BY PATRICK TUCKER
The U.S. military isn’t keeping up with information-warfare threats from Russia, Iran, and China, defense officials told lawmakers on Tuesday, adding that the military needs to prioritize information operations, diversify its information-ops units, and relearn how to coordinate IO across units, forces, and services.“We’re evolving as a country and a force from a heavy focus on counter...violent extremist organizations to a much more diverse threat environment where information is one of the tools they’re using,” said Christopher Maier, the acting assistant defense secretary for Special Operations and Low-Intensity Conflict. “We’ve got to be able to play their game against them and beat them in some respects on their own playing field.”
Right now, the job of conducting information operations as part of broader military operations falls primarily to U.S. Special Operations Command or SOCOM. In April 2019, the command stood up a new Joint Web Ops Center to better tackle information operations.
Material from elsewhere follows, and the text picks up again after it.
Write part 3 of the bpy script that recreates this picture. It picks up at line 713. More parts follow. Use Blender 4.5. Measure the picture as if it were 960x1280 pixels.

The Army, too, is making information ops a key component of its future cyber operations. Last July, Lt. Gen. Stephen G. Fogarty, who leads the Army Cyber Command, or ARCYBER, outlined how the Army plans to integrate information operations into exercises and eventually operations over the coming decade. “Internally, ARCYBER will work to build information capabilities into combined arms teams with converged cyber, influence, and electromagnetic capabilities that deploy to bring immediate, turn-key informational combat power to maneuver commanders,” Fogarty wrote.